Chamberlin Powell and Bon and Ove Arup, the structural engineers, adopted the cross wall construction system for the terrace blocks. (Cross wall construction is also called box frame structure.)
Cross wall construction is a structural system in which the internal partitions dividing up the building between flats become the structural walls. Instead of the external walls carrying the weight of the structure, the internal walls do. The result is that the building is like a number of open-ended boxes next to each other, with others stacked exactly on top. The structure between each box is the main structure. That’s what allows a Barbican flat’s living room windows to run wall-to-wall and floor to ceiling. Of course, not all the internal walls are structural. Most internal walls inside a flat are nonstructural. But the walls between flats and between flats and corridors are mainly structural. To work, all the structural walls have to be exactly on top of each other. That requires the same shape of flats stacked on top of each other on all floors.
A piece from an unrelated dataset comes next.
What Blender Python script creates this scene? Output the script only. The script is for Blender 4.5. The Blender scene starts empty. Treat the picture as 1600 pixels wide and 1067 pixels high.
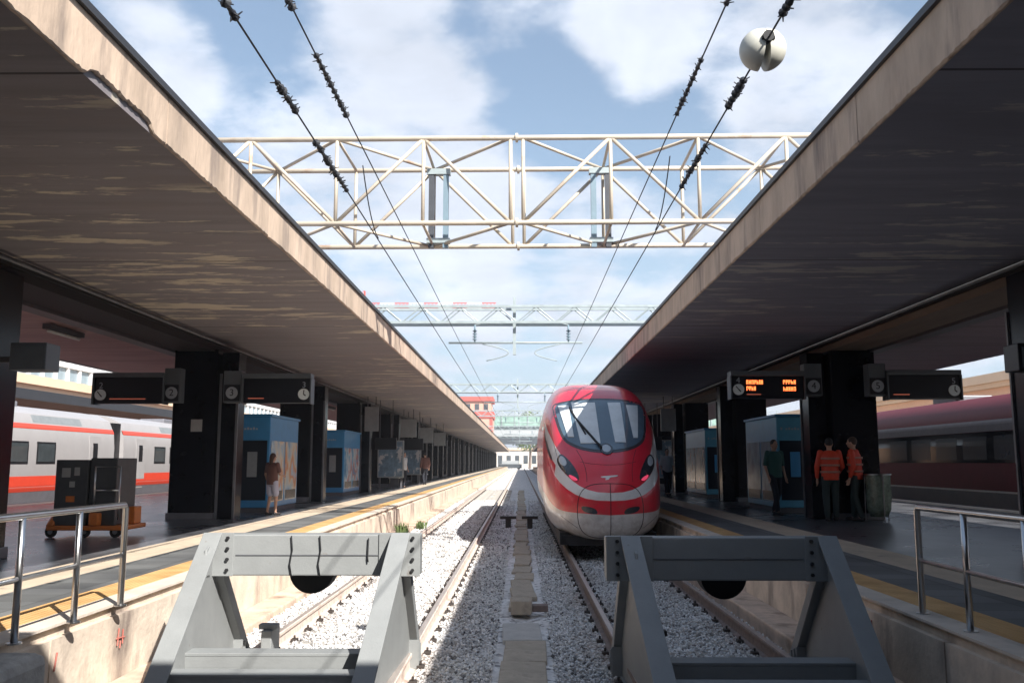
import bpy, bmesh, math, random
import numpy as np
from mathutils import Vector, Matrix, Euler
from mathutils.bvhtree import BVHTree

random.seed(7)
rng = np.random.default_rng(7)
R = math.radians
scene = bpy.context.scene
col = scene.collection

# ------------------------------------------------------------------ materials
MATS = {}

def new_mat(name):
    m = bpy.data.materials.new(name)
    m.use_nodes = True
    nt = m.node_tree
    return m, nt, nt.nodes, nt.links, nt.nodes['Principled BSDF']

def ramp(n, stops):
    r = n.new('ShaderNodeValToRGB')
    e = r.color_ramp.elements
    while len(e) < len(stops):
        e.new(0.5)
    for i, (p, c) in enumerate(stops):
        e[i].position = p
        e[i].color = (c[0], c[1], c[2], 1)
    return r

def pbr(name, color, rough=0.6, metal=0.0, var=0.12, scale=4.0, stretch=(1, 1, 1), bump=0.0, bscale=40.0,
        second=None, second_at=(0.55, 0.7), second_scale=2.0, second_stretch=(1, 1, 1), spec=0.5, emit=None, emit_strength=0, coat=0.0):
    """Principled material with mottled colour, optional second (stain) colour and bump."""
    m, nt, n, l, b = new_mat(name)
    tc = n.new('ShaderNodeTexCoord')
    mp = n.new('ShaderNodeMapping'); mp.inputs['Scale'].default_value = stretch
    l.new(tc.outputs['Object'], mp.inputs['Vector'])
    nz = n.new('ShaderNodeTexNoise'); nz.inputs['Scale'].default_value = scale; nz.inputs['Detail'].default_value = 6
    nz.inputs['Roughness'].default_value = 0.65
    l.new(mp.outputs[0], nz.inputs['Vector'])
    lo = [c * (1 - var) for c in color]; hi = [min(1, c * (1 + var)) for c in color]
    rp = ramp(n, [(0.3, lo), (0.7, hi)])
    l.new(nz.outputs['Fac'], rp.inputs['Fac'])
    out = rp.outputs['Color']
    if second:
        mp2 = n.new('ShaderNodeMapping'); mp2.inputs['Scale'].default_value = second_stretch
        l.new(tc.outputs['Object'], mp2.inputs['Vector'])
        n2 = n.new('ShaderNodeTexNoise'); n2.inputs['Scale'].default_value = second_scale; n2.inputs['Detail'].default_value = 8
        n2.inputs['Roughness'].default_value = 0.6
        l.new(mp2.outputs[0], n2.inputs['Vector'])
        r2 = ramp(n, [(second_at[0], (0, 0, 0)), (second_at[1], (1, 1, 1))])
        l.new(n2.outputs['Fac'], r2.inputs['Fac'])
        mx = n.new('ShaderNodeMix'); mx.data_type = 'RGBA'
        l.new(r2.outputs['Color'], mx.inputs['Factor'])
        l.new(out, mx.inputs['A']); mx.inputs['B'].default_value = (*second, 1)
        out = mx.outputs['Result']
    l.new(out, b.inputs['Base Color'])
    b.inputs['Roughness'].default_value = rough
    b.inputs['Metallic'].default_value = metal
    b.inputs['Specular IOR Level'].default_value = spec
    if coat:
        b.inputs['Coat Weight'].default_value = coat; b.inputs['Coat Roughness'].default_value = 0.08
    if bump:
        nb = n.new('ShaderNodeTexNoise'); nb.inputs['Scale'].default_value = bscale; nb.inputs['Detail'].default_value = 5
        l.new(mp.outputs[0], nb.inputs['Vector'])
        bp = n.new('ShaderNodeBump'); bp.inputs['Strength'].default_value = bump; bp.inputs['Distance'].default_value = 0.02
        l.new(nb.outputs['Fac'], bp.inputs['Height']); l.new(bp.outputs[0], b.inputs['Normal'])
    if emit:
        b.inputs['Emission Color'].default_value = (*emit, 1); b.inputs['Emission Strength'].default_value = emit_strength
    MATS[name] = m
    return m

def M(name):
    return MATS[name]

pbr('buffer_grey', (0.245, 0.255, 0.255), 0.55, var=0.1, scale=3, bump=0.08, bscale=60, second=(0.13, 0.09, 0.065), second_at=(0.66, 0.78), second_scale=6)
pbr('buffer_dark', (0.045, 0.06, 0.085), 0.5, var=0.2, scale=3, bump=0.06, second=(0.1, 0.1, 0.1), second_at=(0.66, 0.8), second_scale=6)
pbr('rubber', (0.012, 0.012, 0.014), 0.7)
pbr('steel', (0.55, 0.55, 0.55), 0.28, metal=1.0, var=0.12, scale=8)
pbr('rail_rust', (0.20, 0.15, 0.13), 0.75, var=0.3, scale=9, bump=0.2)
pbr('rail_top', (0.5, 0.44, 0.40), 0.45, metal=0.5, var=0.2, scale=6, stretch=(4, .4, 1))
pbr('clip', (0.045, 0.035, 0.03), 0.7)
pbr('sleeper', (0.36, 0.34, 0.31), 0.9, var=0.25, scale=8, bump=0.3)
pbr('trough', (0.44, 0.375, 0.295), 0.85, var=0.22, scale=3, bump=0.25, second=(0.2, 0.17, 0.14), second_at=(0.55, 0.75), second_scale=4)
pbr('trough_pale', (0.5, 0.48, 0.45), 0.85, var=0.15, scale=5, bump=0.2)
pbr('wall_concrete', (0.62, 0.52, 0.42), 0.9, var=0.22, scale=2.5, bump=0.35, bscale=18, second=(0.24, 0.19, 0.16), second_at=(0.53, 0.7), second_scale=1.6, second_stretch=(1, 1, .35))
pbr('ledge', (0.58, 0.44, 0.34), 0.9, var=0.25, scale=3, bump=0.3, second=(0.22, 0.15, 0.11), second_at=(0.52, 0.7), second_scale=2)
pbr('coping', (0.6, 0.52, 0.44), 0.85, var=0.16, scale=3, bump=0.2)
pbr('band_pale', (0.55, 0.45, 0.34), 0.7, var=0.14, scale=3, stretch=(1, .5, 1), second=(0.2, 0.17, 0.15), second_at=(0.6, 0.8), second_scale=3)
pbr('fascia', (0.50, 0.385, 0.295), 0.9, var=0.25, scale=1.6, stretch=(1, 1, .4), bump=0.6, bscale=9, second=(0.2, 0.16, 0.14), second_at=(0.52, 0.72), second_scale=2.2, second_stretch=(1, 1.2, .25))
pbr('flashing', (0.03, 0.03, 0.035), 0.5)
pbr('pillar_stone', (0.006, 0.007, 0.011), 0.22, var=0.3, scale=3, spec=0.25)
pbr('pillar_trim', (0.16, 0.165, 0.18), 0.4, metal=0.3, var=0.2)
pbr('girder', (0.13, 0.10, 0.08), 0.9, var=0.2, scale=2, stretch=(1, .3, 1))
pbr('girder_dark', (0.010, 0.010, 0.013), 0.7)
pbr('duct', (0.07, 0.07, 0.08), 0.5, var=0.2)
pbr('truss_paint', (0.50, 0.435, 0.35), 0.5, var=0.12, scale=2, second=(0.34, 0.20, 0.12), second_at=(0.61, 0.73), second_scale=1.7)
pbr('gantry_steel', (0.30, 0.35, 0.36), 0.5, metal=0.2, var=0.15)
pbr('post_dark', (0.05, 0.055, 0.065), 0.5)
pbr('post_blue', (0.16, 0.23, 0.28), 0.5)
pbr('cable', (0.02, 0.022, 0.028), 0.6)
pbr('ball_white', (0.58, 0.57, 0.50), 0.45, var=0.08)
pbr('sign_dark', (0.008, 0.01, 0.016), 0.35)
pbr('sign_grey', (0.10, 0.115, 0.13), 0.45, var=0.1)
pbr('disc_grey', (0.36, 0.39, 0.43), 0.4, var=0.05)
pbr('clock_white', (0.72, 0.78, 0.78), 0.4, var=0.03)
pbr('white_paint', (0.72, 0.72, 0.70), 0.5, var=0.06)
pbr('led', (0.3, 0.05, 0.01), 0.5, emit=(1, 0.16, 0.04), emit_strength=2.6)
pbr('led_dim', (0.3, 0.08, 0.05), 0.5, emit=(1, 0.25, 0.15), emit_strength=0.12)
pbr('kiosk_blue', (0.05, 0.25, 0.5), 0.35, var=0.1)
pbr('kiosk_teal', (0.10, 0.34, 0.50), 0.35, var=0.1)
pbr('kiosk_dark', (0.015, 0.02, 0.03), 0.25)
pbr('kiosk_plinth', (0.10, 0.10, 0.11), 0.6)
pbr('orange_paint', (0.55, 0.16, 0.03), 0.5, var=0.15)
pbr('cart_dark', (0.055, 0.06, 0.065), 0.5, var=0.2, scale=5)
pbr('label_pale', (0.35, 0.35, 0.34), 0.6)
pbr('tyre', (0.015, 0.015, 0.015), 0.8)
pbr('coach_white', (0.36, 0.345, 0.345), 0.35, var=0.05, scale=1.5)
pbr('coach_red', (0.62, 0.06, 0.03), 0.35, var=0.05)
pbr('coach_grey', (0.17, 0.17, 0.19), 0.45, var=0.12)
pbr('coach_black', (0.012, 0.012, 0.014), 0.4)
pbr('coach_window', (0.05, 0.06, 0.065), 0.1, var=0.2, spec=0.7)
pbr('maroon', (0.13, 0.004, 0.014), 0.55, var=0.1)
pbr('maroon_window', (0.006, 0.008, 0.014), 0.1, spec=0.6)
pbr('maroon_pane', (0.02, 0.03, 0.045), 0.2, var=.3)
pbr('underframe', (0.02, 0.02, 0.022), 0.75, var=0.3)
pbr('glass_dark', (0.085, 0.135, 0.18), 0.06, var=0.15, scale=2, spec=0.9)
pbr('glass_surround', (0.05, 0.04, 0.045), 0.25)
pbr('glass_reflection', (0.66, 0.70, 0.71), 0.18, var=0.12, scale=3)  # pale tone painted in place of windscreen reflections
pbr('silver', (0.70, 0.69, 0.68), 0.3, metal=0.25, var=0.06)
pbr('lens_dark', (0.03, 0.035, 0.045), 0.12, spec=0.8)
pbr('lens_pale', (0.45, 0.5, 0.54), 0.15)
pbr('tail_pink', (0.75, 0.05, 0.12), 0.25, emit=(1, 0.1, 0.2), emit_strength=0.25)
pbr('seam', (0.02, 0.008, 0.01), 0.6)
pbr('red_mark', (0.45, 0.14, 0.11), 0.8)
pbr('skin', (0.46, 0.27, 0.19), 0.55, var=0.06)
pbr('hair_brown', (0.05, 0.025, 0.015), 0.6)
pbr('hair_dark', (0.012, 0.010, 0.010), 0.6)
pbr('hivis', (0.62, 0.055, 0.02), 0.6, var=0.08)
pbr('reflective', (0.45, 0.2, 0.15), 0.5)
pbr('green_trouser', (0.025, 0.04, 0.04), 0.8)
pbr('green_shirt', (0.03, 0.10, 0.085), 0.8)
pbr('brown_top', (0.13, 0.06, 0.05), 0.8)
pbr('pale_shorts', (0.42, 0.42, 0.52), 0.8)
pbr('dark_trouser', (0.012, 0.014, 0.022), 0.8)
pbr('white_shirt', (0.55, 0.55, 0.56), 0.8)
pbr('shoe', (0.03, 0.025, 0.025), 0.7)
pbr('bag_film', (0.16, 0.20, 0.16), 0.25, var=0.5, scale=14, bump=0.4, bscale=25)
pbr('building_ochre', (0.78, 0.50, 0.34), 0.9, var=0.06, scale=.4)
pbr('building_cornice', (0.72, 0.54, 0.38), 0.9, var=0.06, scale=.4)
pbr('building_glass', (0.25, 0.32, 0.36), 0.2)
pbr('balustrade', (0.70, 0.72, 0.74), 0.5)
pbr('red_building', (0.45, 0.10, 0.08), 0.85, var=0.08, scale=.3)
pbr('red_building_pale', (0.60, 0.33, 0.25), 0.85, var=0.06, scale=.3)
pbr('bridge_green', (0.22, 0.34, 0.29), 0.8, var=0.35, scale=.5)
pbr('bridge_grey', (0.33, 0.35, 0.36), 0.8)
pbr('bridge_dark', (0.05, 0.06, 0.07), 0.8)
pbr('far_wall', (0.55, 0.51, 0.46), 0.9)
pbr('weed', (0.10, 0.14, 0.05), 0.8, var=0.3)
pbr('ceiling_far', (0.12, 0.075, 0.075), 0.9, var=0.1)
pbr('lamp_tube', (0.7, 0.7, 0.7), 0.4)
pbr('panel_grey', (0.22, 0.24, 0.25), 0.5)
pbr('poster_blue', (0.10, 0.16, 0.22), 0.4, var=0.5, scale=3, second=(0.4, 0.4, 0.42), second_at=(0.55, 0.58), second_scale=1.5)
pbr('ground_grey', (0.22, 0.20, 0.18), 0.95, var=0.25, scale=.6)
pbr('concourse_paving', (0.08, 0.08, 0.085), 0.5, var=.2)
pbr('roof_plain', (0.25, 0.24, 0.23), 0.9)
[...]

The advantages of the system are:
- the load bearing walls can be designed to use materials and labour more efficiently than the traditional forms of construction.
- the system lends itself to repetition and standardisation of structural as well as nonstructural elements, and therefore to prefabrication and to more rapid building methods
- since the external walls don’t have to perform a load bearing function, they can be better designed to meet the requirements of daylight and other functions – aesthetic possibilities are opened up.
- space consuming or protruding beam and column frameworks are not necessary.
The disadvantage – or let’s say, discipline – of the system is that the design has to take account of the fact that internal crosswalls must maintain their same position on all floors.
The cross wall system works by placing the floor slab on top of the cross wall construction. However, in the Barbican, the required area of flats meant that there would be a greater distance than usual between party walls which could act as load bearing cross walls. The maximum distance is usually 35 feet. They could have used thicker slabs, but that would have reduced the height from one floor to the next floor to below 9 feet. So they had to introduce some strengthening beams along the façades of the blocks to support the wider floor slabs. You wouldn’t be aware of them, because they are the walls on which the window boxes are placed just beyond your balcony. They’re not just the low balcony wall you see when you step outside your flat, but also the concrete you see at the bottom of the overhanging balcony of the flat above you.
The design aim with the terrace blocks was to create the effect of a colonnade so that you are walking beneath the building with columns at regular intervals. The ideal arrangement is when the cross walls in the structure above sit directly onto the columns. Sometimes, the cross walls would not be in the exactly regular position and that would have messed up the regular appearance of the columns at podium level by changing the distance between them. In such a case, a table top of thick reinforced concrete slab (solid or coffered) was placed between the columns; then the superstructure of the block at that point was supported by the table rather than the column directly.
The cross wall system carries on down through the the three storeys below the podium.